4 posts in this topic.

  1. Sonnet 130

    My mistress' eyes are nothing like the sun;
    Coral is far more red than her lips' red;
    If snow be white, why then her breasts are dun;
    If hairs be wires, black wires grow on her head.
    I have seen roses damasked, red and white,
    But no such roses see I in her cheeks;
    And in some perfumes is there more delight
    Than in the breath that from my mistress reeks.
    I love to hear her speak, yet well I know
    That music hath a far more pleasing sound;
    I grant I never saw a goddess go;
    My mistress when she walks treads on the ground.
    And yet, by heaven, I think my love as rare
    As any she belied with false compare.


    I wrote an essay on this for part of my final and I really liked it for a few reasons I've already told some people about. I brought along my school prompt because it's nice to point out some lines and to make the point of the humor used in this poem.

    The lines "I love to hear her speak, yet well I know / That music hath a far more pleasing sound; / I grant I never saw a goddess go; / My mistress when she walks treads on the ground" employ a humor device. Identify the device used and discuss its effect on the meaning and tone of the poem.


    The humor is mainly why I like this poem and Shakespeare in general.
    So my questions beyond the prompt I stole from my class are just the standard:
    -likes and dislikes
    -general thoughts
    -whatever really
    -I will discuss anything relating to this poem.
  2. Oops, I forgot about this, but I see I am not alone.

    We read this in school and discussed it, but...y'all know that was approximately a million years ago for me, so although I'm familiar with the poem itself I'm basically looking at it with fresh eyes.

    If I'm understanding it, the narrator spends the poem sounding like he's insulting his lady friend, but in the couplet at the end - as is the way with sonnets - he turns it on its head by basically saying that she's too good to be compared to all the things people usually compare their loves to. Which is a fun way to do it, since he takes what are now cliches of love (although I don't know if they were yet in Shakespeare's day), negates them, and then shows that they don't really work if you actually think your lover is so awesome.

    (I'm reading "rare" in this sense meaning "unusually good" as opposed to "hard to find.")

    Or possibly he might be saying she's better than all the other ladies whose special someones compare them to things this way. The last line's wording gives me a hard time.
  3. *Desperately tries to recall whatever I may have learned in my semester-long course on Shakespeare many moons ago* And.... Yeah I can't remember discussing this one, but I remember reading it!

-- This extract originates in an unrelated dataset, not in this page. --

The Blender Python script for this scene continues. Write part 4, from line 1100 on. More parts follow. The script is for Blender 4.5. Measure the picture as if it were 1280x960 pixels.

    It's funny, whoever said Shakespeare's boring? He's actually a funny guy!

    He's also mocking the false comparisons that people who are gushing about their loves tend to make, and shows the ridiculousness of such comparisons if taken literally.

    I'm interpreting the final lines as saying that he really does love his mistress, but there's no comparison that can adequately 100% describe that love.

    One of the best things I think about the poem is the really lovely iambic pentameter and rhyming - the poem is so lovely sounding, and I think that you expect the poem to be very serious and intent, but then you read the actual lines, and "what?" it's a joke! So it challenges your expectations while sounding nice at the same time.

    I think it's funny that Shakespeare in his time was already challenging what was maybe considered cliche or ridiculous poetic writing (according to the all knowing spark-notes he was making fun of Petrarch's famous sonnet sequence), but sometimes people use Shakespeare's own poetic phrasing in ways that have since become stagnant or cliche (because of overuse) (ie. when people try to use some variation of "shall I compare thee to a summer's day"). I think this poem shows that Shakespeare realized that phrasing and forms can become cliche and that good poets should challenge those cliches.